Во-вторых, в процессе поиска названия новой баллады Жуковский проходит путь от имени героини («Ольга») – к теме («Гадание») и от темы – снова к имени («Светлана»). Это возвращало читателя к оригиналу («Ленора») и к первой переработке его Жуковским («Людмила»), где также в заглавии стояло имя героини. Название концентрировало внимание именно на героине, святки же были фоном, оправдывающим сюжет и дающим возможность ввода этнографических сцен, ставших со временем обязательными для «святочных» произведений. Кроме того, имя героини, вынесенное в название, в дальнейшем способствовало особому восприятию баллады ее читателями: стиралась разница между «Светланой»-текстом и Светланой-героиней. Текст и героиня как бы взаимозамещались, незаметно перетекая друг в друга.
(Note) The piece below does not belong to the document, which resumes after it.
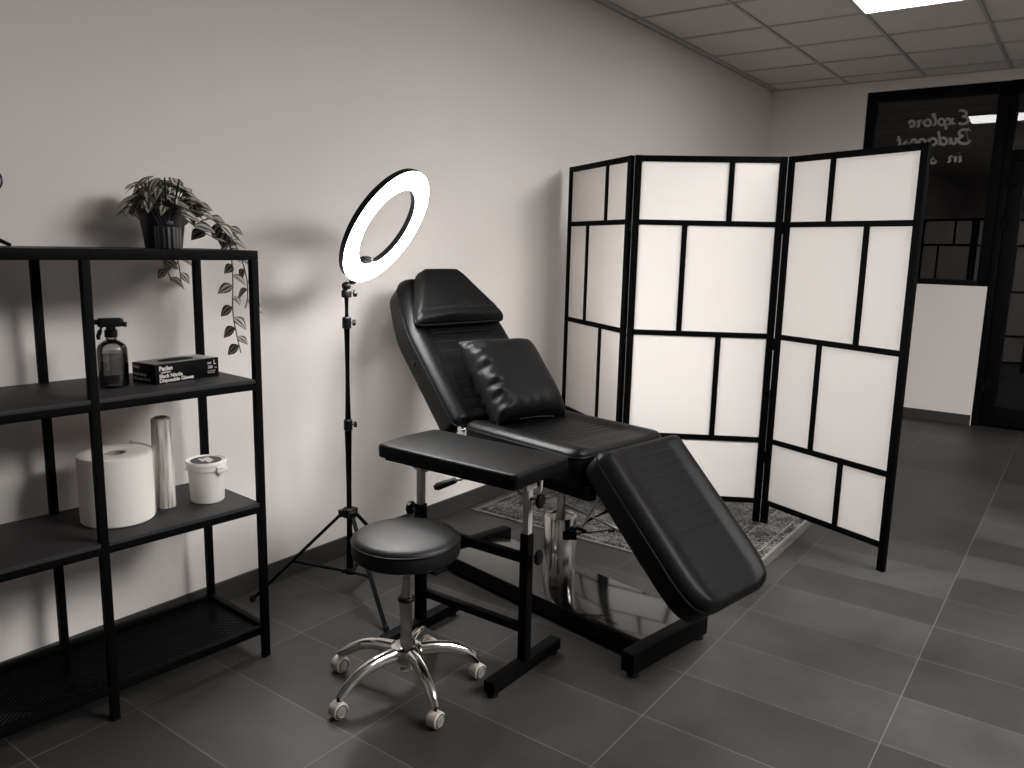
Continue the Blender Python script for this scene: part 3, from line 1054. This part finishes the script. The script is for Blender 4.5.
def cushion(L, hw, T, r=.022, R0=.05, R1=.05, top=None, seams=(), nmid=26, ncol=30):
    """padded slab: local a (0..L), b (across), c (up; top face near 0, bottom at -T). returns a bmesh in (a,b,c)"""
    es = sorted(set([0, .08 * r, .25 * r, .5 * r, .78 * r, r] ))
    def ends(R):
        return [R * k for k in (0, .05, .13, .25, .42, .65, 1.0)]
    A = set(es + [L - e for e in es] + ends(R0) + [L - e for e in ends(R1)])
    lo, hi = max(r, R0), L - max(r, R1)
    for i in range(nmid + 1):
        A.add(lo + (hi - lo) * i / nmid)
    for s in seams:
        for q in (-.007, -.003, 0, .003, .007):
            A.add(s + q)
    A = sorted(A)
    F = [A[0]]
    for a in A[1:]:
        if a - F[-1] > .0009:
            F.append(a)
    if L - F[-1] > 1e-6:
        F[-1] = L
    A = F
    def heff(a):
        h = hw(a)
        if a < R0:
            q = R0 - a
            h = h - R0 + math.sqrt(max(0, R0 * R0 - q * q))
        if L - a < R1:
            q = R1 - (L - a)
            h = h - R1 + math.sqrt(max(0, R1 * R1 - q * q))
        return h
    def drop(d):
        if d >= r:
            return 0.0
        q = r - max(d, 0)
        return r - math.sqrt(max(0, r * r - q * q))
    bm = bmesh.new()
    T_, Bt = [], []
    for a in A:
        h = heff(a)
        cols = [-h + e for e in es]
        for i in range(1, ncol):
            cols.append(-h + r + (2 * h - 2 * r) * i / ncol)
        cols += [h - e for e in reversed(es)]
        rt_, rb_ = [], []
        for b in cols:
            d = min(a, L - a, h - abs(b))
            c = -drop(d)
            if top:
                c += top(a, b, h) * sstep(0, r, d)
            rt_.append(bm.verts.new((a, b, c)))
            rb_.append(bm.verts.new((a, b, -T + drop(d))))
        T_.append(rt_); Bt.append(rb_)
    n, m_ = len(A), len(T_[0])
    for i in range(n - 1):
        for j in range(m_ - 1):
            bm.faces.new((T_[i][j], T_[i + 1][j], T_[i + 1][j + 1], T_[i][j + 1]))
            bm.faces.new((Bt[i][j], Bt[i][j + 1], Bt[i + 1][j + 1], Bt[i + 1][j]))
    loop = [(0, j) for j in range(m_)] + [(i, m_ - 1) for i in range(1, n)] + [(n - 1, j) for j in range(m_ - 2, -1, -1)] + [(i, 0) for i in range(n - 2, 0, -1)]
    for k in range(len(loop)):
        p, q = loop[k], loop[(k + 1) % len(loop)]
        bm.faces.new((T_[p[0]][p[1]], T_[q[0]][q[1]], Bt[q[0]][q[1]], Bt[p[0]][p[1]]))
    edge = []
    for (i, j) in loop:
        edge.append(T_[i][j].co.copy())
    return bm, edge

def top_profile(a0, a1, seams, hpanel=.155, rise=.016, sink=.007, sd=.0022):
    def f(a, b, h):
        ab = abs(b)
        e = h - ab
        # raised side bolster, then a groove, then the flat channelled middle
        k = rise * math.exp(-((e - .045) / .028) ** 2)
        inn = sstep(0, .012, hpanel - ab) * sstep(a0 - .012, a0 + .008, a) * (1 - sstep(a1 - .008, a1 + .012, a))
        v = k - sink * inn
        g = math.exp(-((ab - hpanel) / .004) ** 2) * .004
        v -= g * sstep(a0 - .02, a0, a) * (1 - sstep(a1, a1 + .02, a))
        if ab < hpanel - .012:
            for s in seams:
                v -= sd * math.exp(-((a - s) / .0026) ** 2)
        return v
    return f

def place(o0, da, db, dc):
    m = Matrix((V(da), V(db), V(dc))).transposed().to_4x4()
    m.translation = V(o0)
    return m

# ------------------------------------------------------------------ treatment chair
# local axes: x = w (across, far side +), y = -u (towards the head), z up
CR = math.radians(-10)
t = chair = thing('treatment_chair', 'black leather reclining treatment chair with chrome hydraulic pump in the middle', 'treatment chair', (2.53, 1.59, 0), CR)
# base box with glossy top plate
bm = B()
box(bm, -.172, .172, -.53, .56, .022, .078, .003)
part('base', bm, M['metal_black'], t)
bm = B(); box(bm, -.168, .168, -.525, .525, .0775, .0805, .001)
part('base_plate', bm, M['gloss_black'], t)
for y in (-.555, .555):
    bm = B()
    box(bm, -.268, .245 if y > 0 else .165, y - .026, y + .026, .022, .092, .004)
    fb = part('floor_bar', bm, M['metal_black'], t)
    for x in (-.235, .215 if y > 0 else .145):
        bm = B()
        lathe(bm, [(.018, 0), (.021, .002), (.021, .008), (.009, .011), (.009, .024)], 20, Matrix.Translation((x, y, 0)))
        part('levelling_foot', bm, M['rubber'], fb)
# pump
bm = B()
lathe(bm, [(.064, .080), (.064, .348), (.062, .352), (.056, .352), (.054, .346), (.0, .343)], 56, cap_top=False)
part('pump_cylinder', bm, M['chrome'], t)
bm = B(); tube(bm, [(0, 0, .335), (0, 0, .535)], .021, 24)
part('piston', bm, M['steel'], t)
bm = B(); lathe(bm, [(.034, .520), (.036, .523), (.036, .540), (.03, .545)], 24)
part('piston_collar', bm, M['metal_black'], t)
# pedal, release lever and struts on the cylinder
bm = B()
bar(bm, (-.040, -.050, .292), (-.002, -.086, .292), .020, .034, bev=.004)
tube(bm, [(-.022, -.068, .300), (.004, -.082, .318), (.040, -.095, .300)], .008, 10)
part('pump_bracket', bm, M['metal_black'], t)
bm = B()
tube(bm, [(-.006, -.080, .298), (.050, -.115, .300), (.114, -.150, .300)], .0055, 10)
part('release_lever', bm, M['chrome'], t)
bm = B()
tube(bm, [(.112, -.149, .300), (.132, -.161, .300)], .009, 10)
part('lever_tip', bm, M['plastic'], t)
bm = B()
bar(bm, (.030, -.074, .298), (.105, -.102, .425), .016, .005, bev=.001)
tube(bm, [(.105, -.102, .425), (.13, -.11, .53)], .006, 8)
part('linkage', bm, M['steel'], t)
bm = B()
tube(bm, [(-.015, -.024, .405), (.156, -.170, .300)], .0065, 10)
part('gas_strut', bm, M['steel'], t)
bm = B()
tube(bm, [(.060, -.070, .325), (.131, -.127, .372), (.19, -.17, .42)], .007, 10)
part('foot_pedal', bm, M['metal_black'], t)
# seat frame
bm = B()
for x in (-.205, .205):
    box(bm, x - .02, x + .02, -.33, .33, .535, .585, .003)
for y in (-.25, 0, .27):
    box(bm, -.185, .185, y - .02, y + .02, .535, .575, .003)
box(bm, -.07, .07, -.09, .09, .532, .54, .002)
part('seat_frame', bm, M['metal_black'], t)

# seat cushion: a from back (u=-.30) to front (u=.29)
seamsS = [.10 + .035 * i for i in range(10)]
bm, edge = cushion(.595, lambda a: .252, .130, .022, .03, .05, top_profile(.03, .47, seamsS, .175, .009, .006), seamsS)
MS = place((0, .30, .702), (0, -1, 0), (1, 0, 0), (0, 0, 1))
bm.transform(MS)
o = part('seat_cushion', bm, M['leather'], t, angle=60)
def piping(edge, mx, parent, r=.0045, dz=.0):
    b_ = B()
    pts = []
    for p in edge:
        q = mx @ (p + V((0, 0, dz)))
        if not pts or (q - pts[-1]).length > .006:
            pts.append(q)
    if (pts[0] - pts[-1]).length < .006:
        pts.pop()
    tube(b_, pts, r, 8, closed=True)
    return part('piping', b_, M['leather'], parent)
piping(edge, MS, o)

# backrest: 47.5 degrees, length .775, tapering to the head
dB = V((0, .676, .737)); nB = V((0, -.737, .676))
LB = .735
def hwB(a):
    return .262 - .080 * sstep(.42, .80, a)
seamsB = [.06 + .047 * i for i in range(9)]
bm, edge = cushion(LB, hwB, .125, .026, .03, .07, top_profile(.04, .47, seamsB, .17, .014), seamsB, nmid=34)
MB_ = place((-.016, .305, .70), dB, (-1, 0, 0), nB)
bm.transform(MB_)
bk = part('backrest', bm, M['leather'], t, angle=60)
piping(edge, MB_, bk)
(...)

Выражение А. Бестужева «прелестная, как радость, Светлана» [37, 21] может восприниматься и как восхищение светлым образом героини, и как эмоциональная оценка баллады, которую часто называли «светлой»12. Пример этот не единичный, это становилось свойством текста.

5

«В короткий период времени, – как пишет автор фундаментальной книги о „Леноре“ И. Созонович, – „Lenore“ Бюргера становится широко известной по всей европейской литературе: ее переводят на датский, шведский, голландский, английский, португальский, фламандский, латинский и французский языки» [304, 6–7].

6





Я не касаюсь здесь вопроса о полемике вокруг жанра баллады, и в первую очередь – баллад Жуковского, которая развернулась в 1816 году; это увело бы в сторону от нашей темы.

7

Работе Жуковского над балладой «Светлана» посвящены статьи Р. В. Губаревой и Л. Н. Душиной [см.: 100, 175–196; 117, 188–194].

8

А. Немзер прав: в грядущих спорах к «Светлане» действительно почти не будет придирок, однако будут претензии – не со стороны читателей, а со стороны поэтов, критиков и этнографов: Кюхельбекер, например, принимает не всю «Светлану», а только «какие-нибудь 80 стихов», которые «ознаменованы печатью народности» [164, 457]; Добролюбов объявляет, что «одно только из русской народности воспроизвел Жуковский (в „Светлане“), и это одно – суеверие народное» [112, 45]; А. Н. Пыпин пишет о балладе: «…только первая строфа дает верную картину русского гаданья, а затем она опять романтична по-немецки» [258, 221].

9

См., например, у Пушкина в послании «К сестре»: «И, как певец Людмилы, / Мечты невольник милый…» [254, I, 46].

10

Е. А. Маймин отмечал: «После ее (баллады „Светлана“. – Е. Д.) появления Жуковский для многих читателей стал „певцом Светланы“» [182, 39]. См., например, у П. Н. Сакулина в «Истории русской литературы XIX века»: «Ни один из его предшественников не может быть поставлен рядом с певцом Светланы» [282, 145]; а также: [275, 293]. Н. А. Полевой назвал Жуковского «рассказчиком о снах Светланы» [245, 354].

11

Н. Н. Трубицын писал: «Хорошую поддержку элементу народности доставила в разбираемый период баллада, особенно бытового содержания. „Светлана“ пришлась одним из первых хороших ее образцов» [334, 251]. См. также мнение о народности «Светланы» Г. А. Гуковского [101, 70–71] и Н. В. Измайлова [138, 32–33].

12

Г. А. Гуковский, например, пишет: «Светлый оттенок имеет „Светлана“» [101, 71].